Switches, switch/routers, routers, and network devices, in general, have traditionally been based on the following basic interconnect architectures: shared bus, shared memory, ring fabric (using point-to-point interconnects), and the crossbar switch. Shared-bus architectures are simple in design and are easy to implement. They can be constructed from readily available standard commercial products. However, despite these advantages, designers have discovered over the years that shared-bus architectures have practical performance, scalability, and fault tolerance limitations. On the issue of signal integrity, the bus architecture has practical limits on the operating frequency that can be supported, signal propagation delays (or path lengths) that are tolerable, and electrical loading on the signal lines.

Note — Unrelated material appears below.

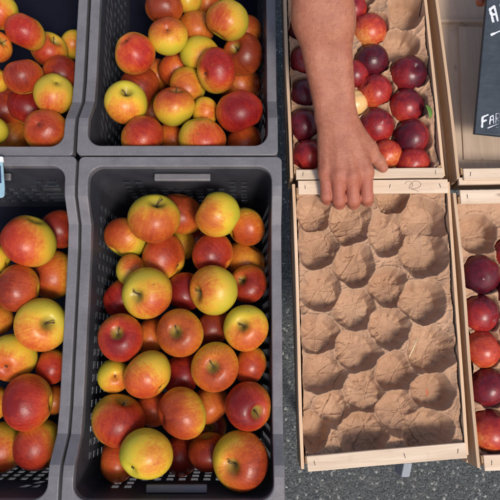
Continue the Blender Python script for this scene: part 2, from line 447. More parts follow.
def crate_meshes():
    hx, hy = CW / 2, CL / 2
    w = .0175
    # --- rim
    bp = sorted(set([0.0, 1.0] + [i / 12 for i in range(13)] +
                    [(.056 - .03) / (CL - .06) , (.110 - .03) / (CL - .06), 1 - (.056 - .03) / (CL - .06), 1 - (.110 - .03) / (CL - .06)]))
    su = [i / 8 for i in range(9)]
    outer = rrect(hx, hy, .009, su, bp)
    inner = rrect(hx - w, hy - w, .024, su, bp)
    # use the same y for inner and outer break points so the dips are straight across
    vs, fs = [], []
    n = len(outer)
    for (o, i) in zip(outer, inner):
        zo = dip_z(i[1], hy - w) if o[4] in (0, 2) else dip_z(o[1], hy)
        if o[4] in (0, 2):
            m_ = i[1] * .5 + o[1] * .5; zo = dip_z(m_, hy - w / 2)
            oy, iy = (m_, m_) if 0 < o[5] < 1 else (o[1], i[1])
        else: oy, iy = o[1], i[1]; zo = HI
        vs += [(o[0], oy, zo - .020), (o[0], oy, zo), (i[0], iy, zo), (i[0], iy, zo - .016), (i[0] + o[2] * .004, iy + o[3] * .004, zo - .020)]
    for k in range(n):
        a, b = 5 * k, 5 * ((k + 1) % n)
        for j in range(4): fs.append([a + j, a + j + 1, b + j + 1, b + j])
        fs.append([a + 4, a, b, b + 4])
    rim = mesh_from('rim', vs, fs)
    # --- basket wall with real holes, tapering to the floor
    hxw, hyw = hx - w + .001, hy - w + .001
    def cuts(L, bar, hole, m0):
        n = int((L - 2 * m0) / (bar + hole)); pad = (L - n * (bar + hole) + bar) / 2
        e = [0.0]; isol = []
        x = pad
        for i in range(n):
            e += [x, x + hole]; isol += [False, True]; x += hole + bar
        e.append(L); isol.append(False)
        return [q / L for q in e], isol
    r = .022
    sv, hv = cuts(2 * (hyw - r), .009, .0125, .02)
    su2, hu = cuts(2 * (hxw - r), .009, .0125, .01)
    path = rrect(hxw, hyw, r, su2, sv)
    zs = [None, -.045]; rows = [False, False]
    z = -.045
    while z - .020 > -DEPTH + .012:
        zs.append(z - .0135); rows.append(True); z -= .0135
        zs.append(z - .0075); rows.append(False); z -= .0075
    zs.append(-DEPTH); rows.append(False)
    walls = {}
    for kind in ('square', 'slant'):
        vs, fs = [], []
        nr = len(zs)
        for (x, y, nx, ny, side, s) in path:
            zt = (dip_z(y, hy) if side in (0, 2) else HI) - .012
            for zz in zs:
                q = zt if zz is None else zz
                tp = .016 * min(1, max(0, -q / DEPTH))
                sx = sy = 0
                if kind == 'slant' and side >= 0 and 0 < s < 1:
                    k = (-q - .045) * .75 if q < -.045 else 0
                    k = min(k, .03)
                    if side == 0: sy = k
                    elif side == 2: sy = -k * 1
                    elif side == 1: sx = -k
                    else: sx = k
                    if side in (0, 2) and not (.06 < s < .94): sy *= .2
                    if side in (1, 3) and not (.08 < s < .92): sx *= .2
                vs.append((x - nx * tp + sx, y - ny * tp + sy, q))
        n = len(path)
        for k in range(n):
            p, p2 = path[k], path[(k + 1) % n]
            side = p[4]
            holecol = False
            if side >= 0 and p2[4] == side:
                ss = sv if side in (0, 2) else su2
                hh = hv if side in (0, 2) else hu
                i = min(range(len(ss)), key=lambda j: abs(ss[j] - p[5]))
                holecol = i < len(hh) and hh[i]
                if side in (1, 3) and .24 < p[5] < .74: holecol = holecol
            for j in range(nr - 1):
                if holecol and rows[j + 1]:
                    if side in (1, 3) and j < 5 and .22 < p[5] < .78: pass      # solid panel round the handle
                    else: continue
                a, b = k * nr, ((k + 1) % n) * nr
                fs.append([a + j, b + j, b + j + 1, a + j + 1])
        walls[kind] = mesh_from('basket_wall_' + kind, vs, fs)
    # --- slotted floor
    fx, fy = hxw - .016, hyw - .016
    vs, fs = [], []
    nx_, ny_ = 14, 22
    ex, ey = [], []
    xs = [-fx + 2 * fx * i / (2 * nx_) for i in range(2 * nx_ + 1)]
    ys = [-fy + 2 * fy * i / (2 * ny_) for i in range(2 * ny_ + 1)]
    for yy in ys:
        for xx in xs:
            sh = .0
            vs.append((xx, yy, -DEPTH + .004))
    W_ = len(xs)
    for j in range(len(ys) - 1):
        for i in range(W_ - 1):
            if i % 2 == 1 and j % 2 == 1 and (j // 2 < 2 or random.random() < .0): continue
            fs.append([j * W_ + i, j * W_ + i + 1, (j + 1) * W_ + i + 1, (j + 1) * W_ + i])
    floor = mesh_from('basket_floor', vs, fs)
    # --- handle ledge on the end walls
    def handle(sgn):
        bm = bmesh.new()
        bmesh.ops.create_cube(bm, size=1)
        for v in bm.verts:
            v.co = Vector((v.co.x * .098, v.co.y * .013, v.co.z * .008))
        bm.to_mesh(m := bpy.data.meshes.new('handle')); bm.free()
        return m
    return rim, walls, floor, handle(1)
RIMM, WALLS, FLOORM, HANDM = crate_meshes()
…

The shared bus has serious bus bandwidth utilization limitation because it allows only one data transfer on the bus at a time. On the shared-bus fabric, only one transmission (time-slot) can be carried/propagated on the bus at any given time, which can result in limited throughput, scalability, and low number of network interfaces supported. Although multiple buses can be used to increase the throughput and improve the reliability of bus-based architectures, its inability to scale cost-effectively with higher data rates, number of network interfaces, and bus clock speeds is a serious limitation.

The main disadvantage of a shared-memory architecture is that bandwidth scalability is limited by the memory access speed (bandwidth). The access speeds of memories have a physical limit, and this limit prevents the shared-memory switch architecture from scaling to very high bandwidths and port speeds. Another factor is that the shared-memory bandwidth has to be at least two times the aggregate system port speeds for all the ports to run at full line rate.

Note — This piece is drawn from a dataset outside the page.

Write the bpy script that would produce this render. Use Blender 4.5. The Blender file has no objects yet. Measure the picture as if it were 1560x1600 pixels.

Ring architectures overcome the one-at-a-time data-transfer limitations of the shared bus by allowing multiple concurrent data transfers on the ring in order to achieve higher aggregate data throughput. However, high data transfer latencies and ring reliability issues such as single points of failure are major concerns in ring architectures. The ring is susceptible to single-point-of-failures because it supports only one path between any two adjacent nodes. One malfunctioning node or link on the ring can disrupt communication on the entire fabric. The capacity of the ring architectures can be improved by implementing multiple parallel rings. These rings are usually controlled in a distributed manner, but Medium Access Control (MAC) implementation on the multiple rings can be difficult to realize.

Given the limitations of the other interconnect architectures, designers have long considered the use of crossbar switch fabrics, especially for high-performance, high-capacity systems. Crossbar switch fabrics offer several design benefits over the traditional shared-media fabrics. High-performance crossbar switches can support multiple data transfers over the fabric at the same time and can easily be made nonblocking, avoiding the bandwidth limitations seen in the shared-media fabrics with one-at-a-time data transfer type of operations.

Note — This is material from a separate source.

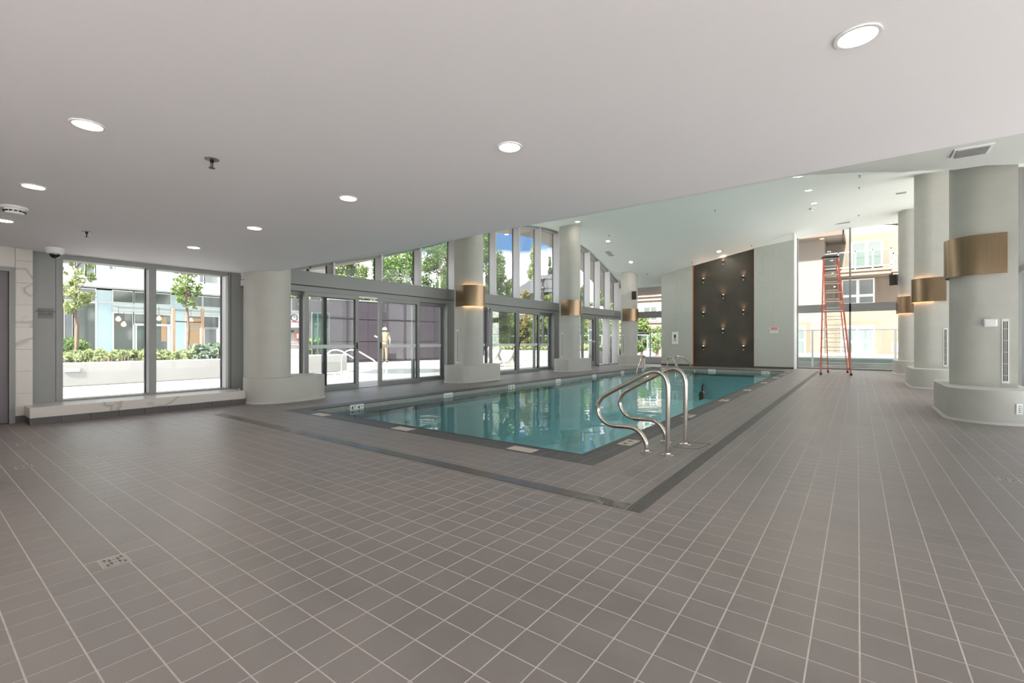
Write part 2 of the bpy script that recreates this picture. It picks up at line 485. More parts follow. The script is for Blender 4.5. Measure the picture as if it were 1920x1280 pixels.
def ZC(x, y):
    q = min(1., max(0., (y-11.)/5.)); w = WX(x)*q+W2(x)*(1-q); d = .20*max(0., x-1.0)*min(1., max(0., (y-4.5)/2.5))*min(1., max(0., (14.5-y)/4.))
    z = ZL(y)*(1-w)+ZR(y)*w-d
    return z+min(1., max(0., (x+8.3)/1.6))*min(1., max(0., (.5-x)/.9))*max(0., 1.004+.3055*y-z)*min(1., max(0., (12.5-y)/1.5))
LOW = 2.15       # flat ceiling
YE = 3.73        # where the vault starts
XG = -8.7        # glazed wall
YB = 20.1        # glazed end wall
YM = 19.35       # marble end wall
XR = 1.98        # glazed right wall
YN = -3.4        # wall behind the lens
def on_vault(u, d):
    a = (u-960)/864.0; x, y = d*(-.6+.8*a), d*(.8+.6*a); e = .05
    n = Vector(((ZC(x+e, y)-ZC(x-e, y))/(2*e), (ZC(x, y+e)-ZC(x, y-e))/(2*e), -1)).normalized()
    return (x, y, ZC(x, y)), n
def hit_ceiling(u, v):
    r = _ray(u, v); d = .5
    while d < 40:
        x, y, z = d*r[0], d*r[1], 1+d*r[2]
        c = LOW if y < YE else ZC(x, y)
        if z >= c: break
        d += .01
    x, y = d*r[0], d*r[1]
    e = .05
    if y < YE: return (x, y, LOW), Vector((0, 0, -1))
    n = Vector(((ZC(x+e, y)-ZC(x-e, y))/(2*e), (ZC(x, y+e)-ZC(x, y-e))/(2*e), -1)).normalized()
    return (x, y, ZC(x, y)), n

# ================================================================ THE SETTING
PX0, PX1, PY0, PY1 = -6.41, -1.947, 3.634, 17.70      # pool opening
BX0, BX1, BY0, BY1 = -6.67, -1.70, 3.36, 17.96        # dark tiles round it
floor = MB()
for r in ((-9.0, PX0, YN, YB+.1), (PX1, 2.1, YN, YB+.1), (PX0, PX1, YN, PY0), (PX0, PX1, PY1, YB+.1)):
    floor.box(r[0], r[1], r[2], r[3], -.2, -.0009)
floor = floor.build('floor', 'grout', kind='structure')

GAPT = .0046
TW, TL = .1325, .1357
holes = [(BX0, BX1, BY0, BY1), (-1.112, -1.008, 2.598, 18.5), (-7.05, -1.112, 2.598, 2.717)]
drains = [(-2.711, .594), (-5.32, .604), (.877, 4.81), (-6.51, .74)]
for dx, dy in drains: holes.append((dx-.060, dx+.060, dy-.050, dy+.050))
def cut(rects, h):
    out_ = []
    for (a, b_, c, d) in rects:
        if h[0] >= b_ or h[1] <= a or h[2] >= d or h[3] <= c: out_.append((a, b_, c, d)); continue
        if a < h[0]: out_.append((a, h[0], c, d))
        if b_ > h[1]: out_.append((h[1], b_, c, d))
        aa, bb = max(a, h[0]), min(b_, h[1])
        if c < h[2]: out_.append((aa, bb, c, h[2]))
        if d > h[3]: out_.append((aa, bb, h[3], d))
    return out_
def tile_into(mb, a, b_, c, d, z=0.0, low=-.0011, ch=.0005):
    mb.add([(a, c, low), (b_, c, low), (b_, d, low), (a, d, low), (a+ch, c+ch, z), (b_-ch, c+ch, z), (b_-ch, d-ch, z), (a+ch, d-ch, z)],
           [(4, 5, 6, 7), (0, 1, 5, 4), (1, 2, 6, 5), (2, 3, 7, 6), (3, 0, 4, 7)])
whole, rest = [], []
k0, k1 = int(math.floor(-8.9/TW)), int(math.ceil(2.0/TW))
j0, j1 = int(math.floor((YN-1.72)/TL)), int(math.ceil((YB-1.72)/TL))
for k in range(k0, k1):
    for j in range(j0, j1):
        a, c = .0056+k*TW+GAPT/2, 1.72+j*TL+GAPT/2
        b_, d = a+TW-GAPT, c+TL-GAPT
        rs = [(a, b_, c, d)]
        for h in holes:
            if not (h[0] >= b_ or h[1] <= a or h[2] >= d or h[3] <= c): rs = cut(rs, h)
        if rs == [(a, b_, c, d)]: whole.append(rs[0])
        else: rest += [q for q in rs if q[1]-q[0] > .004 and q[3]-q[2] > .004]
def seen_depth(t):
    cx, cy = (t[0]+t[1])/2, (t[2]+t[3])/2
    dd = -.6*cx+.8*cy
    if dd < .5: return 1e9
    uu = 960+864*(.8*cx+.6*cy)/dd; vv = 640+864/dd
    return dd if -30 < uu < 1950 and vv < 1310 else 1e9
whole.sort(key=seen_depth)
near, far = whole[:296], whole[296:]
tm = MB(); tile_into(tm, -(TW-GAPT)/2, (TW-GAPT)/2, -(TL-GAPT)/2, (TL-GAPT)/2)
first = None
for t in near:
    if first is None:
        first = tm.build('tile', 'floor_tile', floor); o = first
    else:
        o = first.copy(); COL.objects.link(o); o.parent = floor
    o.location = ((t[0]+t[1])/2*S, (t[2]+t[3])/2*S, 0)
fm = MB()
for t in far+rest: tile_into(fm, *t)
fm.build('tiles', 'floor_tile', floor, kind='stuff')

# dark tiles along the pool edge, two rows
cm = None; n_c = 0; rest_c = MB()
def coping(x0, x1, y0, y1):
    global cm, n_c
    cx, cy = (x0+x1)/2, (y0+y1)/2
    if n_c < 150 and seen_depth((x0, x1, y0, y1)) < 6.4:
        q = MB(); tile_into(q, x0, x1, y0, y1, z=.0004); q.build('coping_tile', 'coping_tile', floor); n_c += 1
    else: tile_into(rest_c, x0, x1, y0, y1, z=.0004)
g = GAPT*.5
plates_floor = []
pf = []
for cx in (-2.486, -4.17, -5.88): pf.append((cx-.14, cx+.14, 3.41, 3.55))
for cy in (4.35, 6.37, 8.43, 10.5, 12.6, 14.6, 16.2, 17.4): pf.append((-1.88, -1.745, cy-.14, cy+.14))
for r0, r1 in ((BY0, (BY0+PY0-.03)/2), ((BY0+PY0-.03)/2, PY0-.03)):
    n = 37
    for i in range(n):
        a, b_ = BX0+(BX1-BX0)*i/n, BX0+(BX1-BX0)*(i+1)/n
        rs = [(a+g, b_-g, r0+g, r1-g)]
        for h in pf: rs = cut(rs, h)
        for q in rs:
            if q[1]-q[0] > .01 and q[3]-q[2] > .01: coping(*q)
for X0, X1 in ((PX1+.03, (PX1+.03+BX1)/2), ((PX1+.03+BX1)/2, BX1), (BX0, (BX0+PX0-.03)/2), ((BX0+PX0-.03)/2, PX0-.03)):
    n = 104; y0_, y1_ = PY0-.03, PY1+.03
    for i in range(n):
        a, b_ = y0_+(y1_-y0_)*i/n, y0_+(y1_-y0_)*(i+1)/n
        rs = [(X0+g, X1-g, a+g, b_-g)]
        for h in pf: rs = cut(rs, h)
        for q in rs:
            if q[1]-q[0] > .01 and q[3]-q[2] > .01: coping(*q)
for i in range(37):
    a, b_ = BX0+(BX1-BX0)*i/37, BX0+(BX1-BX0)*(i+1)/37
    tile_into(rest_c, a+g, b_-g, PY1+.03+g, BY1-g, z=.0004)
rest_c.build('coping_tiles', 'coping_tile', floor, kind='stuff')

# drain channels with their bars
ch = thing('drain_channel', (-1.06, 2.6, 0), 'long grooved dark drain channel running beside the right side of the pool', 'drain')
MB().box(-1.110, -1.010, 2.600, 18.49, -.0009, -.0003).build('channel_bed', 'gasket', ch)
bars = MB()
for i in range(9):
    x = -1.110+.1*(i+.5)/9
    bars.box(x-.0029, x+.0029, 2.600, 18.49, -.0004, .0022)
bars.build('bars', mat('channel_bar', (.19, .175, .165), .4, metal=.2), ch, kind='stuff')
ch = thing('drain_channel', (-4.0, 2.66, 0), 'flat metal drain channel crossing the floor before the near end of the pool', 'drain')
MB().box(-7.048, -1.114, 2.600, 2.715, -.0016, -.0004).build('channel_bed', 'gasket', ch)
bars = MB()
n = 420
for i in range(n):
    x = -7.048+5.934*(i+.5)/n
    bars.box(x-.0052, x+.0052, 2.602, 2.713, -.0004, .0016)
bars.build('bars', mat('channel_metal', (.155, .14, .13), .22, metal=.35, spec=.7), ch, kind='stuff')
where = ['square perforated floor drain in the tiles at the lower left', 'small square floor drain farther left, straight before the window ledge',
         'square floor drain near the base of the right columns', 'faint square floor drain closest to the grey door']
for (dx, dy), lab in zip(drains, where):
    dr = thing('floor_drain', (dx, dy, 0), lab, 'drain', 'square floor drains in the tiled floor')
    MB().box(dx-.057, dx+.057, dy-.047, dy+.047, -.0016, .0004).build('drain_plate', mat('drain_metal', (.36, .33, .30), .4, metal=.3) if 'drain_metal' not in M else 'drain_metal', dr)
    hb = MB()
    for i in range(-2, 3):
        for j in range(-2, 3):
            if abs(i) == abs(j) and i: hb.box(dx+i*.018-.0065, dx+i*.018+.0065, dy+j*.015-.0055, dy+j*.015+.0055, .0004, .0009)
            elif abs(i)+abs(j) in (1, 3): hb.box(dx+i*.018-.003, dx+i*.018+.003, dy+j*.015-.003, dy+j*.015+.003, .0004, .0009)
    hb.build('drain_holes', 'black_print', dr, kind='stuff')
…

Crossbar switch fabrics have the flexibility of connecting any input to any output, allowing for multiple concurrent data transfers. They can be designed to have relatively higher bandwidth, scalability, and fault tolerance. In addition to its basic architectural advantages, the crossbar switch can be implemented in ASICs and FPGAs. Bigger switches can be constructed from smaller crossbar switch chips. There is an abundance of literature from the commercial sector and academia on how to design crossbar switch fabrics of different types and capabilities. For this reason, a comprehensive list of references will be nearly impossible in this book. More so, crossbar switch fabric design has been a very well-studied area, especially during the days of Asynchronous Transfer Mode (ATM) switch development.

This book discusses the various switch/router architectures that use crossbar switch fabric as their internal interconnects. The book also discusses the main issues involved in the design of these switch/routers that use crossbar switch fabrics. The issues discussed include performance, implementation complexity, and scalability to higher speeds. To enhance reader understanding of switch/routers, the book begins by describing the basics of switch/routers and then the most common crossbar switch fabric-based architectures in todays networks.